If Western(ized) scientists are now making a show of explicating some of what was obviously implicit in non-Western(ized) others’ observations regarding ancestral spirits, it is because there is now something to be profitably extracted from those observations. Indeed, what has happened is this: the transgenerational transmission of chronic stresses and traumas has become so acute in our time that there is a growing market for treating those who are suffering from these chronic stresses and traumas. The aim of Western(ized) psychology is not at all to heal chronic stresses and traumas that have been transmitted through the generations: the Western(ized) scientist does not want to enable peoples to confront and challenge their cruel ancestors nor seek reparations for their suffering ancestors. Rather, the aim of Western(ized) psychology is to find better ways to “manage” the transgenerational transmission of chronic stresses and traumas without ever enabling peoples to heal them. palliative treatment instead of curative treatment.
Increased exposure to chronic stresses and psychological traumas sickens and eventually kills us. This is a recent “discovery” claimed by scientists in the burgeoning field psycho-immuno-neuro-endocrinology. But imperialist patriarchies have known this to be true for millennia.
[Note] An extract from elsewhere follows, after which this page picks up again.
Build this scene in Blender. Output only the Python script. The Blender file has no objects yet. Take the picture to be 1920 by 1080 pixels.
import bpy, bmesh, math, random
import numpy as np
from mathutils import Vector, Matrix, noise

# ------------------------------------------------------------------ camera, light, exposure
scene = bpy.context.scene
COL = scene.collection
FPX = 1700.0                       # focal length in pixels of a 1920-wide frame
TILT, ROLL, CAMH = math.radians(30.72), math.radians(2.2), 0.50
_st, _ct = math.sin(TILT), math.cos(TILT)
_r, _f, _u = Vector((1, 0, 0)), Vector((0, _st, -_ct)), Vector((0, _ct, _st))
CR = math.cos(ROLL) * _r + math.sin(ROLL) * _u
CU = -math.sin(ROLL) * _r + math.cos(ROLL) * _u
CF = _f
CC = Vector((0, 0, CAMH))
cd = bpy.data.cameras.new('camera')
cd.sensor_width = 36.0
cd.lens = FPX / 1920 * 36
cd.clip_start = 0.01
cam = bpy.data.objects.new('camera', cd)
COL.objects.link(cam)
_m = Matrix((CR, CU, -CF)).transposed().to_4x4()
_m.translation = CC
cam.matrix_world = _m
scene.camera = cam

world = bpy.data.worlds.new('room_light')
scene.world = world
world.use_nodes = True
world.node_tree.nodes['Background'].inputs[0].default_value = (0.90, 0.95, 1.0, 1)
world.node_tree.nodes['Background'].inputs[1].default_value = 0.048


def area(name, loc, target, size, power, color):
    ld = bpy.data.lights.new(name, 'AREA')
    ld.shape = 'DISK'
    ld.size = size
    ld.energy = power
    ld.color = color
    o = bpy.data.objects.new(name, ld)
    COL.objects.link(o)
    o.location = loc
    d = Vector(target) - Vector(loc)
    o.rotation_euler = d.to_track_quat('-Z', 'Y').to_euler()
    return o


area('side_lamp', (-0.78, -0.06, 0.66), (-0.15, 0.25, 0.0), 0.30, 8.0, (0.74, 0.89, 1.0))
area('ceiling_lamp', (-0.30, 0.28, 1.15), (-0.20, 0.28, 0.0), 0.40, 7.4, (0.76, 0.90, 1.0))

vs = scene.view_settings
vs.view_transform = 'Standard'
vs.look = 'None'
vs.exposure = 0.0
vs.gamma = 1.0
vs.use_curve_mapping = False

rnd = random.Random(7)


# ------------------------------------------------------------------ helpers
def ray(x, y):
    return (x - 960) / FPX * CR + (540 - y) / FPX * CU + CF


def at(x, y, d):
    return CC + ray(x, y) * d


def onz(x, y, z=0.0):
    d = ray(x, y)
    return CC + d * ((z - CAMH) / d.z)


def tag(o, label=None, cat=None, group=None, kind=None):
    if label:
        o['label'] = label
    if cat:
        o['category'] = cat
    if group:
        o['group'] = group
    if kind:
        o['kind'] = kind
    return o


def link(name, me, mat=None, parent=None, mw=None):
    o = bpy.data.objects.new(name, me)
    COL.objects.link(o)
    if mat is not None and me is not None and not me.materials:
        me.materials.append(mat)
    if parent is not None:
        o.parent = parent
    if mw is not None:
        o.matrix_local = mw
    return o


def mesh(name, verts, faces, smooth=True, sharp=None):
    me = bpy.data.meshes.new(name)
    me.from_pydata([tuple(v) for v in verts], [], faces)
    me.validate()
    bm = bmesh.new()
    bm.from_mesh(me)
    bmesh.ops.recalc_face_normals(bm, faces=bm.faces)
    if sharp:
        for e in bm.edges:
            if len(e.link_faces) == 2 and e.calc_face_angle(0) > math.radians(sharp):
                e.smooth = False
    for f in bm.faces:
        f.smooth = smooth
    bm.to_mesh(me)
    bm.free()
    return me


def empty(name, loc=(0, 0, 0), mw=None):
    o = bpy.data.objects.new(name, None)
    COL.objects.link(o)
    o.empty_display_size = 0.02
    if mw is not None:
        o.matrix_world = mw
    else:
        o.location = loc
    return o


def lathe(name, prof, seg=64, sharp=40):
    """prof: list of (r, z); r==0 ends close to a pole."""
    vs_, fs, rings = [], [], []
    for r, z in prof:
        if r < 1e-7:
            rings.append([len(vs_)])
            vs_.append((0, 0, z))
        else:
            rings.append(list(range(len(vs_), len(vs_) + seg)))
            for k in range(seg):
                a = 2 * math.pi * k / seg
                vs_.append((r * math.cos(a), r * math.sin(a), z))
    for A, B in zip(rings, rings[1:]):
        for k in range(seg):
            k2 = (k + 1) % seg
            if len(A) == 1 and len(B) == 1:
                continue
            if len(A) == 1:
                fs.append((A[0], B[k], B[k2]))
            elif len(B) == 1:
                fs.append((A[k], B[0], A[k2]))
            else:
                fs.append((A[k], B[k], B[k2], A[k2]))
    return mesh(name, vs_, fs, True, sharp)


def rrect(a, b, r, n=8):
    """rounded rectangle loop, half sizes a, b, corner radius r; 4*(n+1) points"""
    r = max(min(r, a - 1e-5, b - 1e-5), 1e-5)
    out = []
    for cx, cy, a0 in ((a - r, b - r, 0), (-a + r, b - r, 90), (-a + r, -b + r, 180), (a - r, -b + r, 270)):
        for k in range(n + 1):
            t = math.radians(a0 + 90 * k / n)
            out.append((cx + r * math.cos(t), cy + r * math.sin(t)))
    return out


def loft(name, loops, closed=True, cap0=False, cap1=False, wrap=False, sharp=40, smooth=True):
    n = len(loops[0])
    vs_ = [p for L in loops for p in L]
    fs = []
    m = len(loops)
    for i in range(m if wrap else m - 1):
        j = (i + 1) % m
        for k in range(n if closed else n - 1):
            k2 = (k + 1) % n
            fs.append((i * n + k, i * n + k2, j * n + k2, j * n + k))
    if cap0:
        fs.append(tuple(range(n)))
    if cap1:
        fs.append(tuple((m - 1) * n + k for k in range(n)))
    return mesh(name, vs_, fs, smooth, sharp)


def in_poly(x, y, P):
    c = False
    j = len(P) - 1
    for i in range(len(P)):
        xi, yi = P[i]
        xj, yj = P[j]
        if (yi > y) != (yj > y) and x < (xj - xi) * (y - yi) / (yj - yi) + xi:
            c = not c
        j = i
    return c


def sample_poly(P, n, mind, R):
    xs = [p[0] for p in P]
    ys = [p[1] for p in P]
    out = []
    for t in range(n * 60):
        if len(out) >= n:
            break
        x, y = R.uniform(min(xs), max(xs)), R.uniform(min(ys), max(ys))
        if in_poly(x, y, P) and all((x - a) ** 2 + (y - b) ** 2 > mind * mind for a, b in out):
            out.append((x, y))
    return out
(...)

Ay, for some five hundred years, imperialist white-supremacist capitalist patriarchy has, far more than any other imperialist patriarchy, excelled at using chronic stresses and psychological traumas to sicken and to kill those it oppresses. To use sensible and poetic terms, imperialist white-supremacist capitalist patriarchy has especially excelled at preventing the living from communing with the dead, so that chronic stresses and psychological traumas are communicated transgenerationally without ever healing.
All imperialisms work by filtering and channeling differing social elements apart from one another, making it increasingly burdensome and unappealing for differing social elements to commune fluently with one another, and making it more practical and appealing for some social elements to dominate, exploit, and eliminate others. Borrowing a term coined by Achille Mbembe, “necropolitical” imperialisms are those that filter and channel the living apart from the dead (including those cast as “socially dead”), and make it practical and appealing for the living to regard the dead as the eliminated. There is no curative psychotherapy for today’s prevailing stresses and traumas that does not involve countering today’s ruling necropolitical imperialisms; a psychotherapy that does not aim to counter necropolitical imperialisms can only ever provide palliative care. Countering necropolitical imperialisms means making it increasingly easy and appealing for the living and the dead to confluence and commune with one another: not so that the living and the dead differ any less from one another but, rather to the contrary, so that the living and the dead come to defer more to one another despite differing. To recognize this is to recognize that what many Western(ized) anthropologists have called practices in and through which the living “venerate” the dead are better understood as practices for (re-)creating “mutual deferences” amongst the living and the dead, involving confrontations, challenges, and reparations in addition to or as opposed to venerations.